Что касается У.Черчилля, то он откровенно заявил, что «поставленная цель еще не достигнута», «еще остались иные враги; у победителей оспаривают власть новые силы, препятствующие справедливому разрешению мировых проблем».
[596] Россия превратилась в объект нового колониально дележа со стороны своих недавних союзников.
К февралю 1919 г. в военной интервенции в России участвовали 44,6 тыс. англичан, 13,6 тыс. французов, 13,7 тыс. американцев, 80 тыс. японцев (позднее их численность в Сибири возросла до 150 тыс.), 42 тыс. чехословаков, 3 тыс. итальянцев, 2,5 тыс. сербов, 3 тыс. греков. Всего — 202,4 тыс. человек.[597] Кроме этих сухопутных сил, в борьбе против РСФСР принимал участие и англо-французский флот, блокировавший берега республики. Несмотря на относительно небольшие силы бывших союзников, их вмешательство во внутренние дела России имело для нее драматические последствия. По мнению многих современников, не будь на Севере, в Сибири и на Дальнем Востоке иностранной интервенции, «не было бы полномасштабной Гражданской войны. Не было бы миллионов жертв, разрушения экономики, дикого насилия и жестокости».[598]
* * *
Враждебный образ Запада подкреплялся и позднее, в межвоенный период, в 1920-е — 1930-е годы, когда взаимоотношения Советской России, а затем СССР с Западом строились на идеях «осажденной крепости», враждебного капиталистического окружения государства пролетарской диктатуры. Взаимные опасения (внешней агрессии в СССР, — с одной стороны, и экспорта революции на Запад, в том числе через действовавшие в Советском Союзе руководящие структуры Коминтерна, — с другой) являлись контекстом весьма нестабильных международных отношений. При этом в основе глубокого и острого противостояния СССР и его будущих союзников по Антигитлеровской коалиции лежало столкновение не только разных систем ценностей, но в первую очередь различных национальных и геополитических интересов. Подозрительность к западным союзникам в сознании советского народа формировалась исторически, на основе всего предшествующего, в том числе дореволюционного опыта. Кроме того, чрезвычайно сильны оказались классовые стереотипы, внедренные в сознание советских людей за два предвоенных десятилетия, согласно которым капиталистические державы могли восприниматься только как временные союзники СССР против общего врага, а в будущем — рассматриваться как вероятные противники.

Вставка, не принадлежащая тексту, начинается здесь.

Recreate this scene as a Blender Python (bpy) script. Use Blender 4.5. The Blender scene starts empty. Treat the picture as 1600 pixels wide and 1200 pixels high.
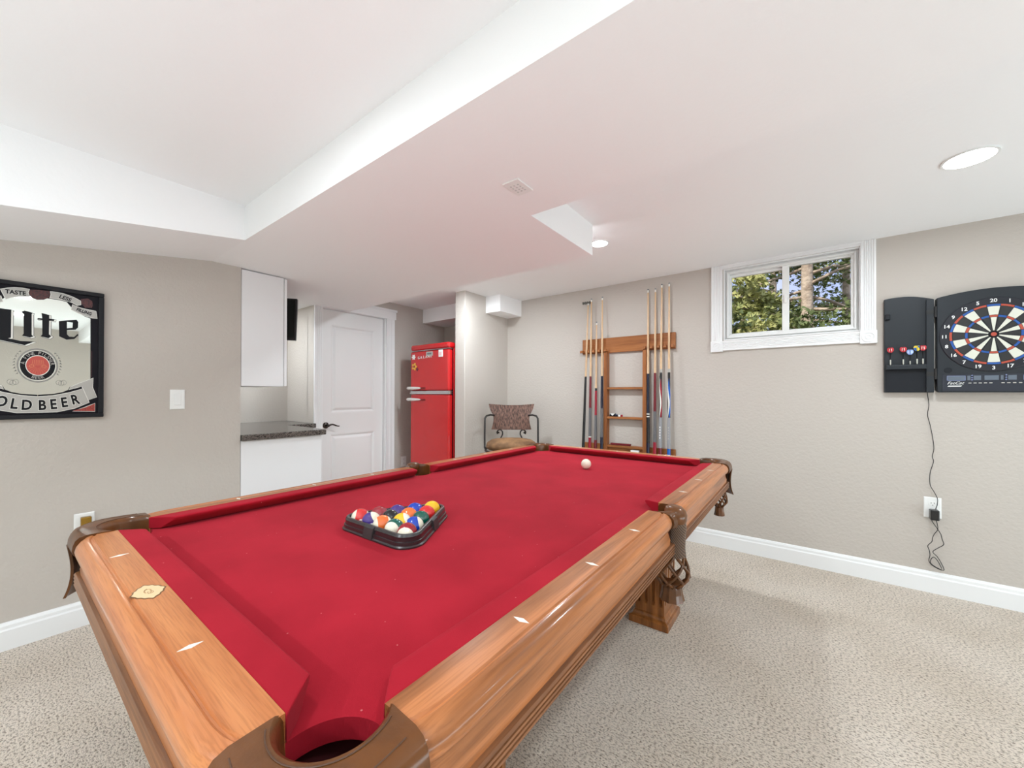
import bpy, bmesh, math, random
from mathutils import Vector, Matrix
random.seed(7)
C = bpy.context.scene.collection
PI = math.pi

# ------------------------------------------------------------------ camera
cam_data = bpy.data.cameras.new('camera')
cam = bpy.data.objects.new('camera', cam_data)
C.objects.link(cam)
F_PX, YAW, PITCH, ROLL, CAM_Z, V0 = 609.33, 0.64787, 0.00459, 0.0028, 1.18933, 613.46
fw = Vector((-math.sin(YAW)*math.cos(PITCH), math.cos(YAW)*math.cos(PITCH), math.sin(PITCH)))
rt = Vector((math.cos(YAW), math.sin(YAW), 0))
up = rt.cross(fw)
r2 = rt*math.cos(ROLL) + up*math.sin(ROLL)
u2 = up*math.cos(ROLL) - rt*math.sin(ROLL)
m = Matrix((r2, u2, -fw)).transposed().to_4x4()
m.translation = (0, 0, CAM_Z)
cam.matrix_world = m
cam_data.sensor_width = 36
cam_data.lens = F_PX*36/1600
cam_data.shift_y = (V0-600)/1600
cam_data.clip_start = 0.02
bpy.context.scene.camera = cam

# ------------------------------------------------------------------ view, world, sun, lamps
sc = bpy.context.scene
sc.view_settings.view_transform = 'Standard'
sc.view_settings.look = 'None'
sc.view_settings.gamma = 1
sc.view_settings.use_curve_mapping = False
EXPOSURE = 0.30
sc.view_settings.exposure = EXPOSURE
LAMP_W = 9.0                       # each recessed ceiling lamp
BOUNCE_R, BOUNCE_F = 62.0, 44.0
LAMP_COL = (.89, .995, 1.06)

world = bpy.data.worlds.new('world')
sc.world = world
world.use_nodes = True
nt = world.node_tree
bg = nt.nodes['Background']
tc = nt.nodes.new('ShaderNodeTexCoord')
ns = nt.nodes.new('ShaderNodeTexNoise'); ns.inputs['Scale'].default_value = 6; ns.inputs['Detail'].default_value = 4
rp = nt.nodes.new('ShaderNodeValToRGB')
rp.color_ramp.elements[0].position = .42; rp.color_ramp.elements[0].color = (.54, .65, 1.0, 1)
rp.color_ramp.elements[1].position = .62; rp.color_ramp.elements[1].color = (.86, .90, 1, 1)
nt.links.new(tc.outputs['Generated'], ns.inputs['Vector'])
nt.links.new(ns.outputs['Fac'], rp.inputs['Fac'])
nt.links.new(rp.outputs['Color'], bg.inputs['Color'])
bg.inputs['Strength'].default_value = 0.85

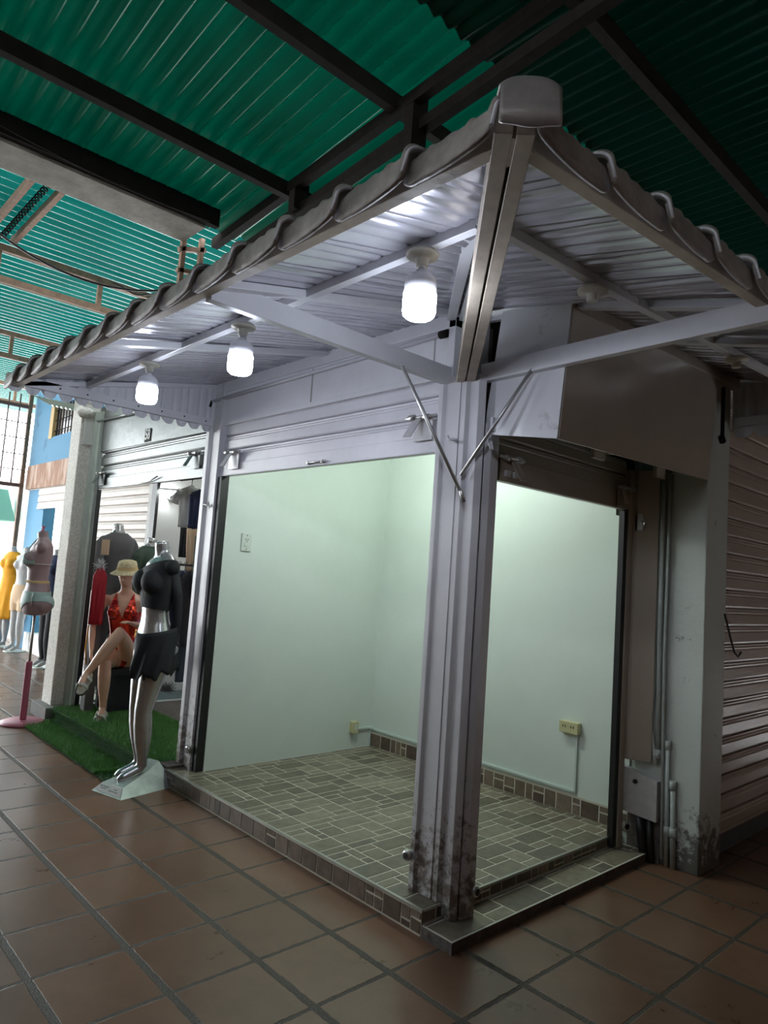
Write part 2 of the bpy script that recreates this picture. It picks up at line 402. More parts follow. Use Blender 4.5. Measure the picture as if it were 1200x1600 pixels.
st = MB(); mosaic(st, (-.13, -.338, 1.59, -.168), .048, unit=.075); struct('trim_3', st, M_tile, 'tiles on top of the low front step')
# skirting in the shop
sk = MB(); band(sk, (LX-.004, LY, 0), (LX-.004, -.2, 0), ZF, ZF+.11, (-1, 0, 0), seed=9)
struct('baseboard_back', sk, M_tile)
struct('baseboard_grout', MB().box(LX-.004, -.2, ZF, LX+.01, LY, ZF+.118), M_grout)

# --- shop walls and ceiling
struct('wall_back', MB().box(LX, -.2, 0, LX+.10, LY+.1, 2.9), M_mint, 'mint white back wall of the empty shop')
struct('wall_left', MB().box(.05, LY, 0, LX, LY+.12, 2.9), M_mint, 'mint white side wall of the empty shop')
struct('ceiling', MB().box(.06, -.10, 2.84, LX, LY, 2.90), M_mint)
# wall pillar right of the shop
struct('wall_right', MB().box(1.62, -.62, 0, 1.92, -.2, 2.86), M_pillar, 'plastered pillar with chipped foot between the two shutters', .006)
struct('wall_right_recess', MB().box(LX+.10, -.2, 0, 1.92, 0.1, 2.9), M_plast)

# ================================================================== LEFT SHOP FRONT
def slat_profile(z0, z1, pitch, depth=.014):
    """(offset outwards, z) profile of interlocking roller shutter slats"""
    pr = []; z = z0
    while z < z1-1e-4:
        e = min(z+pitch, z1); h = e-z
        pr += [(-.004, z), (depth*.6, z+h*.02), (depth*.95, z+h*.10), (depth, z+h*.60), (depth*.55, z+h*.68), (depth*.75, z+h*.76), (depth*.25, z+h*.84), (depth*.35, z+h*.91), (-.010, z+h*.93), (-.012, z+h*.985)]
        z = e
    pr.append((0, z1)); return pr
def shutter_mesh(axis, c, a0, a1, z0, z1, pitch, outward, depth=.014):
    mb = MB(); pr = slat_profile(z0, z1, pitch, depth); rows = []
    for t in (a0, a1):
        rows.append([((c+outward*o, t, z) if axis == 'y' else (t, c+outward*o, z)) for o, z in pr])
    mb.grid(rows, smooth=False)
    rows2 = [[((c-outward*.02, t, z) if axis == 'y' else (t, c-outward*.02, z)) for z in (z0, z1)] for t in (a1, a0)]
    mb.grid(rows2, smooth=False)
    if axis == 'y': mb.box(c-.02, a0, z0, c+.004, a1, z0+.02)
    else: mb.box(a0, c-.02, z0, a1, c+.02, z0+.02)
    return mb

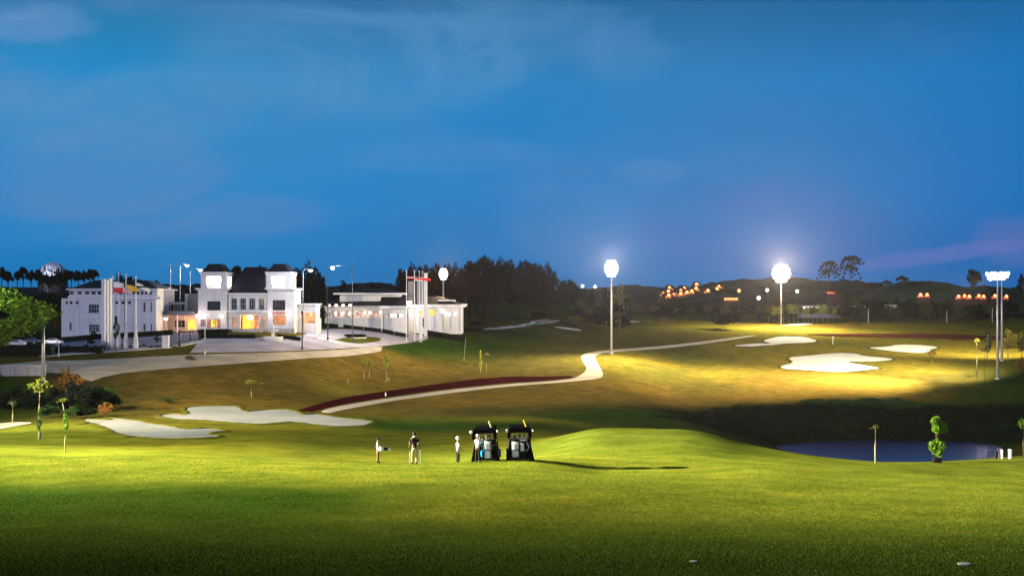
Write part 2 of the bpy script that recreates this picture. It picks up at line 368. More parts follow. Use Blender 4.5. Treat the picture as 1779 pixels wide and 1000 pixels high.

Во второй половине 1930-х годов, когда явно назревал новый мировой военный конфликт, будущие союзники СССР по Антигитлеровской коалиции не раз проявляли как открытую враждебность, так и коварство в тайной дипломатии. Проводимая ими политика «умиротворения» гитлеровской Германии, откровенное стремление направить ее агрессию на Восток, против Советского Союза, — все это и многое другое влияло на формирование в отношении Англии, США и Франции образа врага. Так, в представлениях советского руководства и в советской пропаганде на определенном этапе Англия выступала не менее вероятным противником, чем фашистская Германия.